Just asking them to go to sleep

Totally works. LOL no it doesn’t. Fuck that noise. Who gives this advice? Like honestly. Of all of the advice, this is the worst.

Complete silence

Often necessary. Also heaps of noise also works. So either quiet, silence, noisy, loud – one of those things might work. You could maybe try all of them and just see. Once a fart upstairs woke up my baby downstairs and then on Guy Fawkes’ night he slept for like four hours in a row. He also slept through an hour long flight including takeoff and landing despite the fact that me breathing wakes him up at home.

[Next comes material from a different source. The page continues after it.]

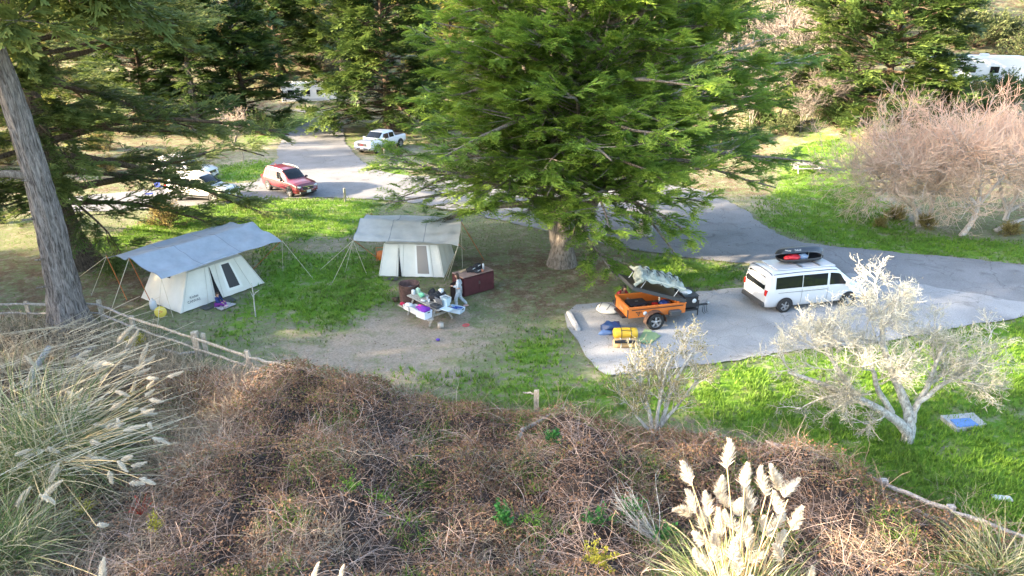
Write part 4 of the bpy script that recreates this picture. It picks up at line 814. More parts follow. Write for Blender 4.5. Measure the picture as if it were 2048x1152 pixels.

Acceptance that sleep is a developmental milestone and your child will just sleep when they can and they’re not out to upset you they’re just being a baby and this is what babies do and it sucks so hard but honestly they will sleep through one day I promise

This is the best advice you can take. Really. And it sucks that there is no magic bullet. No spell to be cast. This is it. Babies are all different and some are good sleepers and some are bad ones. And the ones who sleep just sleep – there isn’t a trick. You’re not doing anything wrong by ignoring advice that doesn’t feel safe or respectful. You’re not a bad parent because your child doesn’t sleep. You don’t need to do things that just feel wrong to “teach” them to sleep. In my experience of having a child that NEVER sleeps I can honestly tell you that babies will sleep when they sleep. It’s that awful and simple. It is so bad, honestly I know. But we did nothing differently with our son. There’s no reason why. No sleep aid that changed anything. No point where we knew why it has been the way it has been. He has just started to turn a corner. He does not sleep every night. But one night helps us through one week. He can do it, and he’ll do it again. It will be the same for you. One day, your baby will sleep. And you will sleep. I promise. And when you’re in it it just feels like that doesn’t matter. Because right here, right now you’re exhausted beyond measure. I know that. But I promise you, when you start to see the light without a sleep deprivation headache thudding away, this feels revolutionary. Nothing you did caused this. Your baby isn’t bad. There’s no reason for this. It was just luck. A spinning wheel that landed on No Sleep For You. It’ll all change soon. I promise. Until then, you’re not alone.